Anyone who has spent time reading articles on the Internet is already familiar with the “suggested” stories that have become a mainstay at the bottom of the page. What they may not know is that this seemingly random set of linked content pieces has become big business, with increased competition for readers’ eyeballs.
With the potential revenues for the websites that carry the suggested content, they have a strong interest in showing the articles that best fit their readers and are more likely to get clicks. While most publishers work with a single content provider, Optimalya, one of the ten companies participating in the Geektime Conference‘s Startup Arena pitch competition on Wednesday, is hoping to break open the market to provide these websites with better options.
What makes this company stand out in this industry is that they come not as another content provider, but as a platform market that can help publishers offer a better selection of content. Perhaps this edge will help them beat the other nine companies also competing in the Geektime Conference’s Startup Arena pitch competition on Wednesday.
Co-founded in 2014 by CEO Tomer Treves, COO Maor Davidovich, and CTO Kostya Volkov, the Israeli company has said that their product has already begun testing during the summer. Up to this point, Optimalya has not yet reached out for external funding.
The free market for suggested content
Optimalya is entering what has become an increasingly crowded space where big names such as Outbrain, Taboola, Google, Yahoo, and many more have developed a massive market for their content. The problem for publishers is that the current model has kept them tied down to receive content from only one source. This means that they and the money that they are hoping to make by having the paid for article links on their site are dependent on that one source to give them the best possible content.
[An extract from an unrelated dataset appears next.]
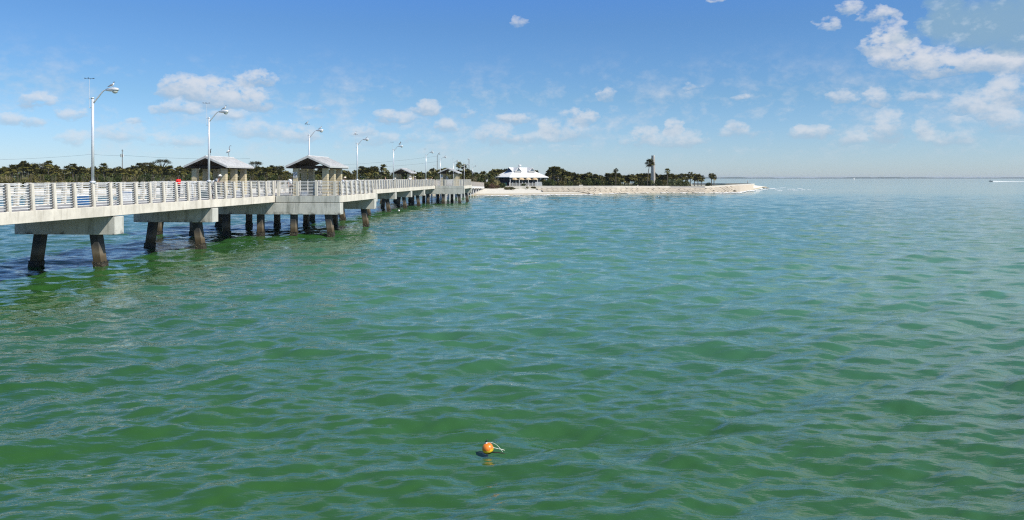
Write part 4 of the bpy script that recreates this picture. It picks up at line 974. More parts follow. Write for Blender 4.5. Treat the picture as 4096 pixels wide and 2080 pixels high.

Unfortunately, this is model has hardly been ideal in providing the most relevant articles for the readers to click on, meaning that publishers are missing out on potential revenue.
Optimalya’s solution to this problem is their Content Supply Side Platform that they are calling the CSSP. When the publisher adds the code to their site, their platform is able to draw content from across different networks. The market works on a bidding model that can help websites get better rates for renting out their real estate.
How does it stack up?
The concept that Optimalya is bringing to the table is important for two primary reasons. As websites look for new revenue sources to keep their operations viable, especially ones that include reporting, any system that will give them a leg up with advertisers should be taken as a positive. Hopefully the bidding system will help raise rates throughout the industry with the help of some healthy competition.
Secondly, limiting the source of content available feels unnecessary, and hurts both the publishers and readers. Moreover, I have never been that impressed by the selection of the suggested articles on the sites that I visit, which is very unfortunate since I am the ideal audience for this type of service. Most of the articles posted there are irrelevant to me, causing me to be suspicious about what is behind them. By opening up to a richer pool of potential content, there is a much higher chance that the quality will improve as well.
The question to ask here is how the current market will respond to this offer that could be very beneficial for publishers. With any luck and if the technology proves to be solid, then this could be the start of an interesting turn for the industry.
Opitmalya is expected to announce its first official funding round on Wednesday during the annual Geektime Conference in Tel Aviv.